Sunday 27 April 2014

VIETNAM: Too many graduates for too few jobs

VietNamNet Bridge – The number of graduates produced by Vietnam universities every year is 10 times demand.

HR programming, unemployed bachelors, masters


That is the word of the unemployment report released last month by the Ministry of Labor, War Invalids and Social Affairs, which spotlighted the high unemployment rate of workers with higher education.

According to the report, over 1.2 million workers were reported as “lacking jobs” by the end of 2013, accounting for 2.63 percent of total laborers. Of this amount, 900,000 laborers had been reported as “unemployed”, which accounted for 1.9 percent of the labor force. 

The proportion of unemployed workers finishing junior colleges (3-year training) and universities (4-5 year training) was relatively high, at 20.75 percent. More than 72,000 holders of bachelors and masters degrees are unemployed.

However, the figures have not surprised analysts at all.

Professor Nguyen Minh Thuyet, former Deputy Chair of the National Assembly’s Committee for Culture, Education, Youth and Children, commented that the situation was foreseeable: the number of workers with higher education simply far exceeds demand.

In a report he released in 2004, Thuyet estimated Vietnam would only need 13,000-15,000 new bachelors every year. At that time, Vietnam had about 100 industrial zones (IZs) and export processing zones, which could utilize 500,000 workers at maximum. Of the workforce, 5-7 percent had junior college or university degrees, 60 percent were skilled workers, with the remaining cohort unskilled.

Supposing that Vietnam developed 10 new IZs every year, and 10 percent of workers with high education retire, Thuyet posited. Vietnam would then need to prepare 13,000-15,000 new workers [with college degrees] ever year.

At the time of Thuyet’s report, ten years ago, junior colleges and universities in Vietnam were already producing more than 200,000 bachelors every year, 10 times higher than demand. Today, the “capacity” of the universities is now double that, at 400,000.

Under the national human resource (HR) development program, Vietnam set a target of 3.5 million of workers with higher education by 2015. However, the country already had 3.7 million workers with higher education by the end of 2013.

Deputy Minister of Labor, War Invalids and Social Affairs Doan Mau Diep said on Tuoi Tre that a large percentage of Vietnamese <intellectuals | degree holders> remain unemployed or have to take low-paying jobs because of the “oversupply of unqualified workers with higher education”.

However, ignoring warnings about the surfeit of workers finishing junior colleges and universities, schools continue to scale up, producing more and more baccalaureates every year.
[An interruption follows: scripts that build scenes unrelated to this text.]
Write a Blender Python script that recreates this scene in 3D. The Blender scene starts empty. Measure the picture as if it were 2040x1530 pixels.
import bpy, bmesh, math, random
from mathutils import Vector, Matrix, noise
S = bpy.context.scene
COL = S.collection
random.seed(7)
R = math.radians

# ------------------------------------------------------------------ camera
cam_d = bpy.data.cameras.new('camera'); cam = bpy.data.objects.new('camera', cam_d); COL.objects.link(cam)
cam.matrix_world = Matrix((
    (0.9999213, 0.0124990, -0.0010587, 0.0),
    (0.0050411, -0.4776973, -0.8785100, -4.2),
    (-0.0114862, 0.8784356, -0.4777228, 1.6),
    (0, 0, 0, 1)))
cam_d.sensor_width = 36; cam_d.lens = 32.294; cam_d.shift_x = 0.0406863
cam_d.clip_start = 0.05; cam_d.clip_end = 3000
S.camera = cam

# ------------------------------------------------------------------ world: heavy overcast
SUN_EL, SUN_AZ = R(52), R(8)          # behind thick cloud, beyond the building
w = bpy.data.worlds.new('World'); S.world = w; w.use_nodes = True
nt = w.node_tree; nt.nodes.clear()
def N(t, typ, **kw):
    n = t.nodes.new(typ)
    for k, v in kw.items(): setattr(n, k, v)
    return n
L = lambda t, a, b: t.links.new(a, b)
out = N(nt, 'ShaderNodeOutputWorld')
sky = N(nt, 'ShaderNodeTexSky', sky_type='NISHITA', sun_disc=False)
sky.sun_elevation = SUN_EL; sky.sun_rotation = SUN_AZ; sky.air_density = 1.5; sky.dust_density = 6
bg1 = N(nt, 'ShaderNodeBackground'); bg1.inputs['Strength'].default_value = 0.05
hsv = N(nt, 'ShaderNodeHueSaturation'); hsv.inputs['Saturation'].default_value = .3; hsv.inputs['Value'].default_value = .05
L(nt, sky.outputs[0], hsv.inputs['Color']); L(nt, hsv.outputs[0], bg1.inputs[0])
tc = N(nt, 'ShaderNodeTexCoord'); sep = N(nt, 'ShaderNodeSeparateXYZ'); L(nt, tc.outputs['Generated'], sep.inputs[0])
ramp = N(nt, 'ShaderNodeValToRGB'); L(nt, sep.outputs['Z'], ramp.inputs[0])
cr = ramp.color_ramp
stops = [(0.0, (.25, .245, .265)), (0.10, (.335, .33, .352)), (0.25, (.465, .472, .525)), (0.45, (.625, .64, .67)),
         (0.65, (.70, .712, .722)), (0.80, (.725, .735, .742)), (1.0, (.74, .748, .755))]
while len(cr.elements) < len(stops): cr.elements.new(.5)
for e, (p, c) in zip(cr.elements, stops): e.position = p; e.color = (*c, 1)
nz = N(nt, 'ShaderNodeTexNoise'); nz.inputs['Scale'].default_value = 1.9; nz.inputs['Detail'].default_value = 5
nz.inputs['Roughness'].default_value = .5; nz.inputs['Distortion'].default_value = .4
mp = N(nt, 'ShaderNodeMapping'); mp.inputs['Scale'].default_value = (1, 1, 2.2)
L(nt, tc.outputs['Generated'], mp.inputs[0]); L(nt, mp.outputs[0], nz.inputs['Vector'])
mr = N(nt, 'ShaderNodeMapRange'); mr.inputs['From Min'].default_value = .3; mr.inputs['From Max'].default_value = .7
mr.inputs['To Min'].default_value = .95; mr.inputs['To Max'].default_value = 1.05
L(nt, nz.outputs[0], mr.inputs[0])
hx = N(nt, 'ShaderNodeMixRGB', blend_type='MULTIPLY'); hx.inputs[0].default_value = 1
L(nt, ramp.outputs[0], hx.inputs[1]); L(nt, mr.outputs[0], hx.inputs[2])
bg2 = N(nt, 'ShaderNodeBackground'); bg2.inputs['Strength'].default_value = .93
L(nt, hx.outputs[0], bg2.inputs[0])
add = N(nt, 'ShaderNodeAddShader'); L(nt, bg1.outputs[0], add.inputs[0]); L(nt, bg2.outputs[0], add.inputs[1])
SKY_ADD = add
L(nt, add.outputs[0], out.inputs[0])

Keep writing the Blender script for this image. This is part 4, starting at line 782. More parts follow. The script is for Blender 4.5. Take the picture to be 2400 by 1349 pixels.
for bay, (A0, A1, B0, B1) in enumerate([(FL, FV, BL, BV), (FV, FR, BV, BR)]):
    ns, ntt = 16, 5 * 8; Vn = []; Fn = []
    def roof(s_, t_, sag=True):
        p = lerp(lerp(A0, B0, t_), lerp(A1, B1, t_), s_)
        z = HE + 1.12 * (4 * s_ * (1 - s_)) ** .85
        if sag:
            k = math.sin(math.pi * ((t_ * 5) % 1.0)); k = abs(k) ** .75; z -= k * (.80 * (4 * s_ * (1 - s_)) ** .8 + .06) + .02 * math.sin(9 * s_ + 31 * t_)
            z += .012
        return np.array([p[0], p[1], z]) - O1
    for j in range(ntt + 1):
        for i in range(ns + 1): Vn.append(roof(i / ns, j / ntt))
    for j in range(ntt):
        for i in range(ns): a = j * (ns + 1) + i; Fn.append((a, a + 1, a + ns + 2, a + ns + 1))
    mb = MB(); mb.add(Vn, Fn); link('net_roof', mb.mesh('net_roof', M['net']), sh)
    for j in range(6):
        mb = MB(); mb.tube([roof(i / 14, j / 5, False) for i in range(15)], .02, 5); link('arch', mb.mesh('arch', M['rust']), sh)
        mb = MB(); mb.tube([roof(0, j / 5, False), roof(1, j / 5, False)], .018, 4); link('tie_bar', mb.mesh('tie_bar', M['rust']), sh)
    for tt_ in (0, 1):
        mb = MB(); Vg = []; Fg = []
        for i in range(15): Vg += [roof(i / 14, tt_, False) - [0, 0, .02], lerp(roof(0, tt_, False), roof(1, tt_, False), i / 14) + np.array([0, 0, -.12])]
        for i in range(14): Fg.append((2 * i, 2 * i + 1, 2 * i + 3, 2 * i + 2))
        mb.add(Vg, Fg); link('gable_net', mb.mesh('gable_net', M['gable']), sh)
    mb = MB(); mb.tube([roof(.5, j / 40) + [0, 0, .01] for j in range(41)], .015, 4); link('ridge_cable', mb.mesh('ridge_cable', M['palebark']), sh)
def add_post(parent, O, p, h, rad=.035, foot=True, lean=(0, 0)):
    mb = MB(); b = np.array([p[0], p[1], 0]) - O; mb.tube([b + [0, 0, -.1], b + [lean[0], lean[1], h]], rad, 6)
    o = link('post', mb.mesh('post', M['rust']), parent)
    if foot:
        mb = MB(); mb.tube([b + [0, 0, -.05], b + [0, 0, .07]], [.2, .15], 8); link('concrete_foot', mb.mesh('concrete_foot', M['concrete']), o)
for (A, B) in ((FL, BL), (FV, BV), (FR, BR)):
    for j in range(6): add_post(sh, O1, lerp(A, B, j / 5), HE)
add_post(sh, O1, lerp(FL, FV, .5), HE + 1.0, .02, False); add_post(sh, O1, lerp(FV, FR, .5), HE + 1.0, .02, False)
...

Vietnam is striving to have 460 universities and junior colleges by 2020.

Diep attributed the problem to an unrealistic education program. 

Dr Luong Hoai Nam, an analyst, has pointed out that 37 percent of university graduates cannot find jobs because they lack the necessary job skills. Moreover, 83 percent of them lack life skills, in the eyes of employers,

Nam, who as a senior executive of big corporations has interviewed thousands, noted that enterprises, or employers, usually have to re-train their employees before assigning duties to them, and prepare them with basic skills they should have learned at school.